“My goal is to astonish myself…”
Jerry N. Uelsmann, June 11, 1934 – April 6, 2022
I saw Jerry‘s work for the first time at the Witkin gallery, I guess in the 1980s, when the gallery was on West Broadway. I was still in the process of falling deeply in love with photography, and his work was a revelation. Seeing his prints changed what was possible for me, photographically – and probably in other ways, as well. His photographs changed the way I saw photography. They changed the way I saw. Period.
I set up my first darkroom when I was about 18, and it wasn’t long before I added a second enlarger, and then a third, so I could put a different negative in each enlarger, and expose multiple images onto a single piece of paper, just like Jerry did. It was Jerry’s influence (of course, he had no idea that I existed) that led me to my lifelong love of multiple-imaging, which laid the ground for me to be not only completely open digital imaging, but to embrace it wholeheartedly when my friend Antonio introduced me to Photoshop 3.0 (layers!) in 1994.
I’ve often jokingly referred to myself, photographically, as the bastard stepchild of Jerry Uelsmann and Ansel Adams. My process places almost equal value on both classic camera-based zone-system pre-visualization and Jerry Uelsmann’s darkroom-based post-visualization (a phrase I believe he coined to describe his process – with the added bonus of jokingly poking fun at Ansel, and the old-school, in general. After all, Uelsmann’s composites were controversial, particularly with those invested in the myth of “straight” photography as real photography.) In the same vein, Paul Caponigro (another of my photographic heroes) said, “If you believe in pre-visualization you deserve what you get.” Caponigro meant we need to leave room for unseen forces to play a hand in our creative processes – room for the unexpected. Room for fun. Uelsmann’s work was fun. I heard him say his goal was not just to surprise himself with his own work, but to astonish himself.
I met Jerry twice.
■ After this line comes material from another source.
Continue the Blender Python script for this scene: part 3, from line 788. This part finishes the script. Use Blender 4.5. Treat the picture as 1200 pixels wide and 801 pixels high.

Once in 2015 the SPE conference in New Orleans. He had an opening for an exhibition of his work at Joshua Mann Pailet’s wonderful Gallery for Fine Photography in the French Quarter, and it was a joy to spend a little time talking with Uelsmann at the gallery. Another time, I chatted him up after a panel discussion at the Javits Center during the annual Photo Expo, and my friend Andy took a picture of the two of us together. Jerry Uelsmann’s work is ingrained in me, but I wish I had gotten to know the man himself better.
At FotoFest in 2014, I went to a very well-attended talk Jerry gave in honor of his 80th birthday – where he shared his mistakes with us. He could’ve talked about his greatest hits, or (like so many photographers would have done, given the opportunity) regaled us with stories about himself. What he did instead was show us variations on multiple images that didn’t work. I think it says so much about the man that, given the spotlight, he used it to help us with our own process… to help us see better. In that talk, he pulled back the curtain on his process further than he had in his books, showing us how he (just like the rest of us) made lots of bad pictures in order to find his way to the good ones. He showed us how he played with variations on his composites, trying different elements together until he struck on an image worthy of his standards. The way he worked was an illustration that creativity is a process, and that real creativity means going to work not knowing exactly how things are going to turn out. Room for surprise. Process and Perception. That was the title of one of his books, and, in a sense, the focus of his life. Mine, too.
Perhaps more than anything else, I’m grateful to Jerry for teaching me that we each create our own reality. Thank you, Jerry. May you rest in peace, in a beautiful world of your own making.